Had a spat last week at work with one of the ladies I hate the most. I didn't even see it coming. She just walked up to me and started going off about me not doing my job that she asked, when I was actually in the middle of doing it. I don't know why she acts like my boss when she is clearly not. Long story short, I told her off and point blank asked her if she has something against me because ever since I started working here she has been on my case every day she comes in, and she huffily answered "no" and stomped back to her office.

Besides that, I had a decent weekend. I got three pieces of Tarina Tarantino jewelry, one Ed Hardy shirt, and a REAL Coach bag! All for considerably cheaper than they actually cost, so I was quite excited. The only downside is, I have only $63 left in my bank account. Which is bad. See, I really think I might have a compulsive shopping addiction, and I just buy stuff without thinking. I mean, I calculate it in my mind, but I always end up going, "Well, if just make X amount before the first of the month, I will be fine!" So this is the X amount I need:
As of now I have $63.
My dad owes me $150 for the purse.
James is supposed to help me with at least $50.
I also am expecting a child support check of $170.
And a rebate for my printer of $70.
So that makes...$503.
Minus $365 for rent, and $120 for daycare...
That makes $18. So IF I actually get the money I am supposed to, I should be okay. But just to be safe, I should probably try to come up with at least $100 or so. Time to sell more stuff...
Ah, the addiction of fashion. A little person like me just wants to look like I have fashion and money and style too, even it costs me my rent. Sad.

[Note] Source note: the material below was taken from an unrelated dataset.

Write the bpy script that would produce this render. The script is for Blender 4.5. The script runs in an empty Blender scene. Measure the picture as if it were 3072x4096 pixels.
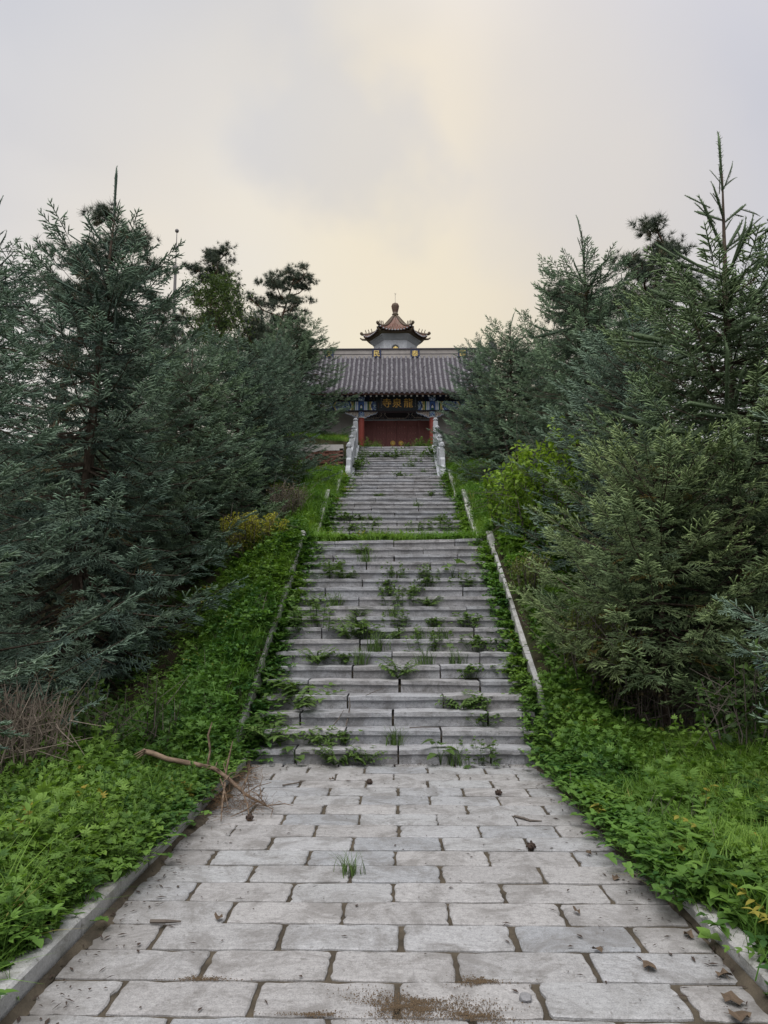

Oh and I should probably write stuff down before I forget it. I am being so neglectful lately. I haven't done homework for school in about two weeks, and it's affecting my grades. Ugh. But since this is the most random post ever, I will type out lists that I need to keep handy in the near future.

Here is a list of things I need to buy people for Christmas:
Mom - yoga mat
Jim - Minnesota Vikings hat or house slippers
Tanner - Giftcard to gamestop
Christian - same thing
Emma - girly stuff like makeup
Joell - blanket from spencers gifts, or a cool necklace or ring
Kim - probably some cute jewelry
Jessi - Those A&F pants, and probably a cute shirt or something
Grandma - Mary Engelbret desk calender
Grandpa - tie or socks
James - hasn't really decided, but keeps mentioning a paintball jersey
Dad - he told me but I forgot, but I do remember it was more than $50 :[ ugh.
Liana - some kind of toy she can push or ride on
Kaydence - I'm thinking movies or barbie stuff

DVD's of Seasons I need to still buy:
1. Season 3 of Flavor of Love
2. Season 1 and 2 of I love New York
3. Season 5 of Nip/Tuck
4. Season 6 of Degrassi
5. Season 1 and 2 of Rock of Love
6. Season 1 of Dirt
7. Seasons 3, 4, and 5 of Aqua Teen Hunger Force
8. Season 3 and 4 of Dinosaurs
9. Season 1 of Tim and Eric Awesome Show, Great Job
10. All Seasons of Inuyasha
11. All Seasons of Full Metal Alchemist
12. Season 1 and 2 of The Brak Show
13. All Seasons of Aeon Flux
14. All Seasons of Sealab 2021
15. All Seasons of Space Ghost Coast to Coast
16. All Seasons of Clarissa Explains it All
17. All Seasons of My So Called Life
18. All Seasons of Fraggle Rock

That's all I can think of for now. Time to get back to work.